Óscar de la Borbolla
02/10/2023 - 12:03 am
La dialéctica de las pertenencias
¿Puede haber un dar sin recibir?, ¿necesariamente la dádiva obliga al otro a aceptarla? No lo sé del todo; pero entiendo que hay propiedades de las que uno al darlas las pierde.
De las múltiples propiedades que podemos adquirir hay unas que son egoístamente nuestras: las cosas materiales; pueden ser valiosas e incluso tener para nosotros una enorme importancia; las atesoramos y, sin necesidad de que vivamos afligidos por perderlas, siempre cabe la posibilidad de que desaparezcan y, por ello, nos atan, nos tienen con pendiente, reclaman ser cuidadas.
Hay, sin embargo, posesiones —quizás lo más valioso de cuanto somos capaces de tener— que se comportan de manera paradójica o, si se prefiere dialéctica; son aquellas pertenencias que curiosamente solo las poseemos a plenitud cuando las damos y, si no somos capaces de compartirlas, es porque de hecho no son nuestras. A esta segunda clase pertenecen el conocimiento, la amistad y el amor. Su posesión implica practicar la dádiva y practicarla bien. Y tan es así, que sólo sé lo que consigo dar a los demás, y lo tengo tanto más afianzado a mí en la misma medida en que mejor lo entrego a los otros.
Lo anterior significa una simplísima verdad: si alguien no es capaz de brindar a los demás su conocimiento, comunicarlo entero es porque en realidad no lo posee. Entiendo que hay saberes muy complejos e interlocutores muy lerdos y que la dádiva en estos casos no resulta fácil. Que por mucho dominio que alguien tenga de una disciplina, por ejemplo, la Mecánica Cuántica, el puente puede fallar debido a a deficiencias de una de las dos orillas y, sin embargo, el axioma que dice: «el conocimiento solo se posee en la medida en la que se comparte» es válida, por más que obviamente cueste un esfuerzo extraordinario afinar las palabras de quien sí sabe y de aquel que aspira a entender.

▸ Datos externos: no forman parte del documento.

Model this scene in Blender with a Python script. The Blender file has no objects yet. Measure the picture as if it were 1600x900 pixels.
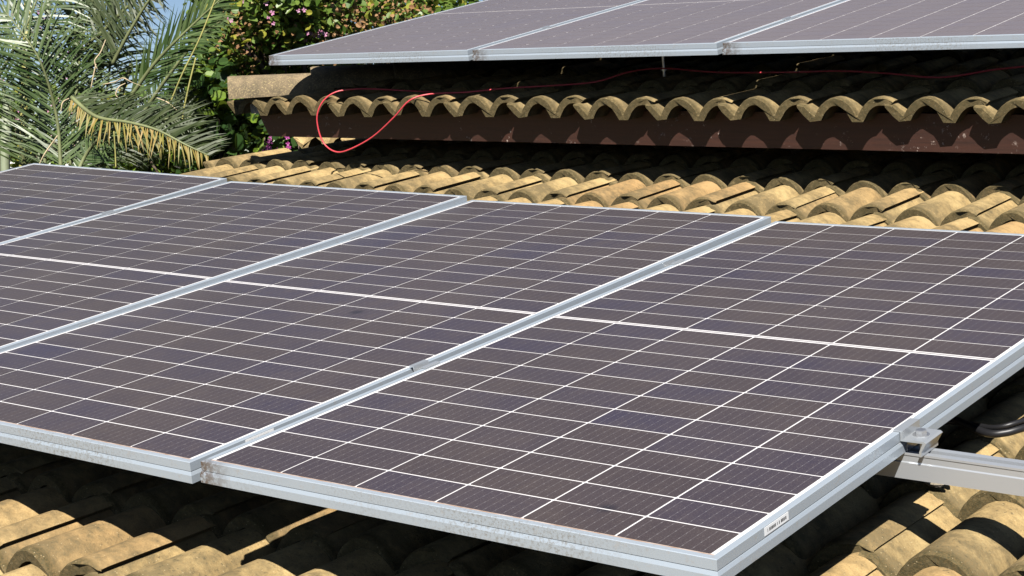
import bpy, math, random
from mathutils import Matrix, Vector, noise
rnd = random.Random(7)
PI = math.pi
scene = bpy.context.scene
COL = scene.collection

# ------------------------------------------------------------------ camera, sky, sun, exposure
TILT = Matrix.Rotation(math.radians(10.0), 4, 'X')          # slope of the lower roof
F_PX = 2656.84
CAM_P = Vector((2.196417, -1.882832, 0.916572))             # in the frame of the lower panel plane
CAM_R = Vector((0.796408, 0.598797, -0.084720))
CAM_D = Vector((0.069963, -0.230373, -0.970584))
CAM_F = Vector((-0.600699, 0.767053, -0.225365))
cam_data = bpy.data.cameras.new('camera'); cam = bpy.data.objects.new('camera', cam_data); COL.objects.link(cam)
cam_data.sensor_width = 36.0; cam_data.lens = 36.0 * F_PX / 1600.0
cam_data.clip_start = 0.05; cam_data.clip_end = 3000
cm = Matrix.Identity(4)
for i in range(3):
    cm[i][0] = CAM_R[i]; cm[i][1] = -CAM_D[i]; cm[i][2] = -CAM_F[i]; cm[i][3] = CAM_P[i]
cam.matrix_world = TILT @ cm
scene.camera = cam

SUN_LOCAL = Vector((0.44, -0.67, 1.0)).normalized()          # towards the sun, panel frame
sun_dir = (TILT.to_3x3() @ SUN_LOCAL).normalized()
sun_el = math.asin(sun_dir.z); sun_az = math.atan2(sun_dir.x, sun_dir.y)
world = bpy.data.worlds.new('World'); scene.world = world; world.use_nodes = True
wn = world.node_tree; wn.nodes.clear()
sky = wn.nodes.new('ShaderNodeTexSky'); sky.sky_type = 'NISHITA'; sky.sun_disc = False
sky.sun_elevation = sun_el; sky.sun_rotation = sun_az
sky.air_density = 0.50; sky.dust_density = 0.20; sky.ozone_density = 1.0
bg = wn.nodes.new('ShaderNodeBackground'); bg.inputs['Strength'].default_value = 0.05
wo = wn.nodes.new('ShaderNodeOutputWorld')
wn.links.new(sky.outputs[0], bg.inputs[0]); wn.links.new(bg.outputs[0], wo.inputs[0])
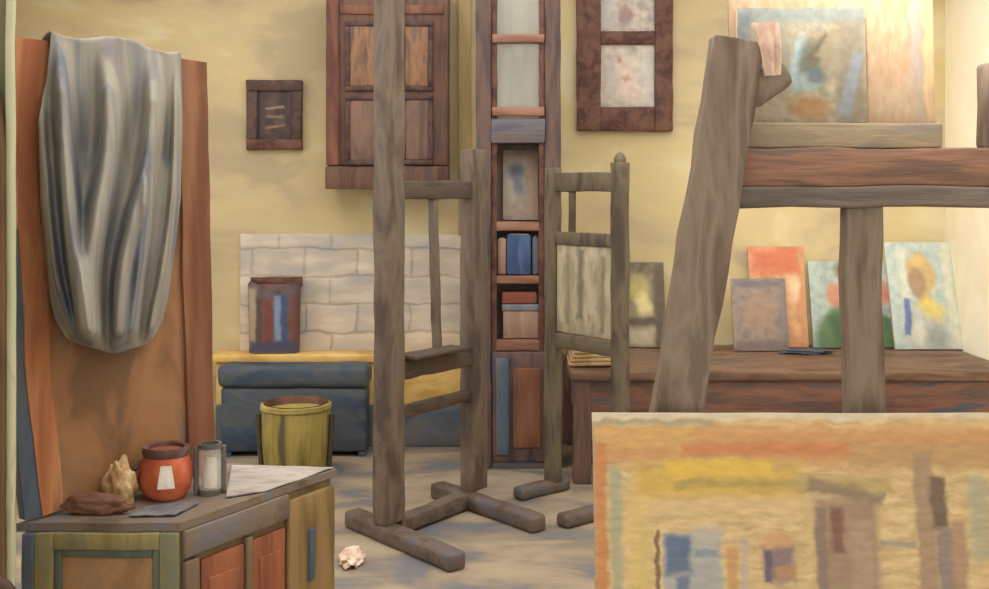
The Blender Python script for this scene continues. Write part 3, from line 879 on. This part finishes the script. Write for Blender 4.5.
canvas('painting', 738, 8, 866, 124, 2.83, 2.85, ztray, M['art_easel'], 'grey-blue abstract painting standing on the tray of the large easel', 'painting', th=0.02)
M['art_peach'] = picture('peach_art', (730, -60, 936, 126), [(166, 132, 98), (176, 142, 108), (176, 150, 122)], [
    ('b', 912, -60, 924, 126, (160, 146, 134), 0.6, 0), ('b', 926, -60, 936, 126, (190, 160, 116), 0.5, 0), ('b', 868, 90, 920, 124, (178, 152, 120), 0.7, 0)], 6, streak=(1.5, 0.4))
canvas('blank_canvas', 730, -60, 933, 124, 2.875, 2.91, ztray, M['art_peach'], 'tall peach-toned canvas standing behind the grey-blue painting on the tray', 'canvas', th=0.025, edge='tray')
# pink rag tucked over the clamp
pr = P(768, 72, b1 - 0.01)
bm = NB()
def ragf(u, v):
    w = 0.07 * (1 - 0.55 * v)
    return Vector((pr.x + (u - 0.5) * w + 0.02 * v - 0.012, b1 - 0.032 + 0.008 * math.sin(9 * u + 2 * v) - 0.012 * math.sin(math.pi * v), pr.z + 0.115 - 0.125 * v))
sheet(bm, ragf, 10, 12, 0.006)
tag(obj('rag', bm, M['pink'], origin=pr), 'pale pink rag tucked into the top clamp of the large easel', 'rag')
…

La dificultad no invalida, empero, el axioma: solo que requiere de un esfuerzo adicional.
Con el amor es más evidente esta dialéctica, pues el amor existe sólo cuando se da, cuando es uno quien literalmente se da. Sin esa entrega auténtica, el amante es un actor que no siente lo que finge por muy bien que ejecute los actos de su engaño y el amado quede incluso complacido.
Hay, pues, un tipo de entidades que solo se poseen al entregarlas, y con ellas surge un problema que es complicado dilucidar: ¿se puede dar sin que el otro reciba? Yo creo —no obstante lo dicho— que sí. El miedo es de esta clase, para tenerlo no es necesario que los demás terminen compartiéndolo. Puede uno tener miedo sin que los otros se contagien. Yo he sentido miedo muchas veces y lo he manifestado abiertamente y, solo a veces, he conseguido que mi miedo se propague a otros, pero a veces no. Esa manifestación algo tiene de dádiva pues se exterioriza sin falla. Y algo semejante ocurre con los ideales. En este caso uno puede no solo tenerlos en secreto, sino que intenta compartirlos, hacer que los demás los sientan, los adopten. Los ideales, el entusiasmo, el gusto por algo o por alguien uno los ofrece, quiere darlos pero los demás no los reciben, el otro simplemente no quiere lo que con tanto ahínco uno comparte.
¿Puede haber un dar sin recibir?, ¿necesariamente la dádiva obliga al otro a aceptarla? No lo sé del todo; pero entiendo que hay propiedades de las que uno al darlas las pierde; otras que se poseen cuando se dan, y unas más que se quieren entregar sin que los otros las admitan, y con las que precisamente en la medida misma en que son rehusadas uno las posee más.
¿A cuál de estas clases pertenece nuestra más valiosa posesión: la propia vida? La compartimos sin perderla y, en algún sentido, sólo la vida que se ha dado es la que sigue con uno.